I could feel myself land back into my body. Not just understanding the shift intellectually, but feeling it. That’s the move from my constructed identity, that version of me that was unconsciously rooted in protection and fear, to embracing my courageous, authentic self, the version of me grounded in love and presence. What I could have easily labelled as a micro-moment of regulation was in fact a healing experience.
This is what transformational work looks like. Leaning into everyday moments, noticing the layers of beliefs and programming informing my behaviour and choosing differently.
Tracking a real-time inner transformation
In Expanding You, we track this shift using the lineage of behavior:
Programming → Beliefs → Thoughts → Feelings → Actions → Experience
In that moment, I walked the chain backward.

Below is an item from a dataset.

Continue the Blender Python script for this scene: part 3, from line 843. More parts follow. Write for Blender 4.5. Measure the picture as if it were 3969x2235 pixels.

From the experience (impatience during edits), I tracked it to the action I was about to take (push to move on), the feeling behind it (irritation), the thoughts fueling that (this is fine, this is a waste), the beliefs under that (asking for more is rude, perfect isn’t worth the time), and finally the programming it all stemmed from.
And by seeing it, by owning it, I got to choose something different.
The deeper truth?
It’s not too much to ask for what you want. It’s not wrong to revisit something to make it better. And it’s definitely not more noble to settle for “good enough” when your vision is calling for more.
So we created and sent a list of the new edit suggestions. Not from fear or overthinking, but from presence. When I showed up this way, I felt connected, confident, and my self-esteem increased.
This is what it looks like to apply the work. Not just in the big moments of life, but in the sometimes subtle, everyday ones where our nervous systems get activated and our old programs or emotional wounds try to steer the ship.
This moment wasn’t a breakdown. It was an invitation for a breakthrough. And I said yes.